Most of us aren’t social media stars. Our lives look nothing like Alexis Ren’s Instagram feed, and we don’t have Jay Alvarez’s photography skills. Instagram has never made me a cent, and I’ve never even won a giveaway by reposting a specified picture. For us, social media is only a means to connect with each other, to share our lives, and to creatively portray our personalities.
For a few days, the Internet collectively rooted for O’Neill and her bravery and her vision. For a short time before it was deleted, O’Neill’s Instagram account was reduced to a mere portion of the photos originally posted, and each caption was edited to reveal a vulnerable, softer, and perhaps realer side of herself.
It didn’t take long for the backlash to arrive. As suddenly as the Internet latched onto her ideals, it spurned opposition against her. People accused her of being a fake. She was marketing herself all over again, albeit in a different way! It was self-promotion all over again!

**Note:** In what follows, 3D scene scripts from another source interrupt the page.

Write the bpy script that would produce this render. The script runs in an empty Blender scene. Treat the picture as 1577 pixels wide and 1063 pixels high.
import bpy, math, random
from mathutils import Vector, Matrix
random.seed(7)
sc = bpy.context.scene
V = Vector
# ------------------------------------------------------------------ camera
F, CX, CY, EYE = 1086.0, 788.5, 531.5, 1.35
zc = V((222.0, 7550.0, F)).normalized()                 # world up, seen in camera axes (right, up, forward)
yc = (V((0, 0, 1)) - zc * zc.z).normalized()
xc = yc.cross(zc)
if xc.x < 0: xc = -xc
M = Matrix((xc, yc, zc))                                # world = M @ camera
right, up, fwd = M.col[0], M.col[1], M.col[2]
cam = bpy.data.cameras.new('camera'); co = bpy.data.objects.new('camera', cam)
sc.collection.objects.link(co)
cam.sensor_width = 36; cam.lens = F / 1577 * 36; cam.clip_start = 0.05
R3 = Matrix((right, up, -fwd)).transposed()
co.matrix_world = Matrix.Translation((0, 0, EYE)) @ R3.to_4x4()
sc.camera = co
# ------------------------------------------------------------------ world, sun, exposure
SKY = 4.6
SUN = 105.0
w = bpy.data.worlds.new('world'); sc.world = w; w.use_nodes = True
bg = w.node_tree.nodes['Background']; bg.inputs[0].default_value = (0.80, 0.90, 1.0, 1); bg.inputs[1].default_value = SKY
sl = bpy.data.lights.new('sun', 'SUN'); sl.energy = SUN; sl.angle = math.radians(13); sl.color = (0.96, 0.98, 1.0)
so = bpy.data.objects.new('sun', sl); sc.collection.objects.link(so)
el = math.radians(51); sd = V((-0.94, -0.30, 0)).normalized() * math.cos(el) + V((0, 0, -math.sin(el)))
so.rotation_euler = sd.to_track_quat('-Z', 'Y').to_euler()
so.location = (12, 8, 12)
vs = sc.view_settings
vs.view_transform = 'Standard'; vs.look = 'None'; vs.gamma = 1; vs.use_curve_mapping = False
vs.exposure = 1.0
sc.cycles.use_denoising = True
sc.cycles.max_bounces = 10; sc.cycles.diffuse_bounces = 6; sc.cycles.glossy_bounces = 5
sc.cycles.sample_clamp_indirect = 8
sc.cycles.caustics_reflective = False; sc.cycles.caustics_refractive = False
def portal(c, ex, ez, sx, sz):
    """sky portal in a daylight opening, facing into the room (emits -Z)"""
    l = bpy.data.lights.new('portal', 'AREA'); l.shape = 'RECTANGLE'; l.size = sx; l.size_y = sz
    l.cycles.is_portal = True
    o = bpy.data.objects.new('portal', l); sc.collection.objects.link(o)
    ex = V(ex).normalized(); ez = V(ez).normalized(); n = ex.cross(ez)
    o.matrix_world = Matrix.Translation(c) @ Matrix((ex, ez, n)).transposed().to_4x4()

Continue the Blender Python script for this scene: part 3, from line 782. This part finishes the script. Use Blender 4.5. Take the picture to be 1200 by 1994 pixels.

This is a letter to those people. This is, essentially, a letter to the haters.
Maybe you’re right. Maybe this is promotion, all over again. This time, though, I like to think that O’Neill is promoting not her own self, but the ideals she preaches. It takes an incredible amount of bravery to step forward so boldly online, no matter what message you are coming forward with. I felt self-conscious after even posting a Facebook status about which universities I was accepted into!
She is a girl. She is 19. I don’t pretend to know O’Neill at all, but I do know myself, and I am a 19-year-old girl who debates what to post on social media as well—and I don’t even have so many people looking at what I post.
Taking a stance publicly is a decision. I would argue that it is an even more intimidating one now, with the ever-important struggle of being politically correct. I like to think that even the most cynical of critics can recognize that this was not easy for O’Neill. Admittedly, I am one of the more naive ones; I am the optimist, the idealist, and the hopeful one. But don’t you agree that it is far better to be happy than to be sour-faced and angry?
There are some who believe that O’Neill is arguing for a complete disaffiliation from social media. And those people are right: Social media is not necessarily a bad thing. Like most technology, it stems from a desire to progress, which is (I like to think) good. Facebook and Instagram and Twitter brings people over long distances together in a personal way. I’ve relied on social media for many years to keep up with friends I moved away from in the middle of high school. I love social media! I love technology, I love advancement, and I love all the opportunities they bring.
It’s true that social media is not intrinsically harmful, but O’Neill does not attack social media. Keep in mind that social media had consumed her life for years. It brought her money, recognition, and the beginnings of a career. In the Western world, we tend to define ourselves by what we do. O’Neill was a social media model; social media was what she did.
She chose to cut it out of her life after such close proximity to it, but she did not frame it as the Big Bad Villain in our society. In fact, O’Neill has instead redirected her focus on social media platforms. She uploads videos approximately once a week to share her thoughts and connect with the online world. She has a website. She once “used it to let a number define [her],” but now she uses it to share her message.
It seems that O’Neill is only dissatisfied with the nature of social media platforms, and not social media itself. She writes in one of her blog posts, “BUT PLEASE CAN SOMEONE MAKE A SOCIAL SHARING PLATFORM NOT BASED ON VALIDATION IN VIEWS/FOLLOWERS/LIKES BUT SHARED FOR REAL VALUE AND LOVE. THANK YOU. PLEASE HURRY UP. “
I don’t think that’s an unreasonable request. In fact, I’d sign up for one of those platforms myself.
So haters, please, stop looking for a reason to hate. You just might find that there aren’t very many in the first place.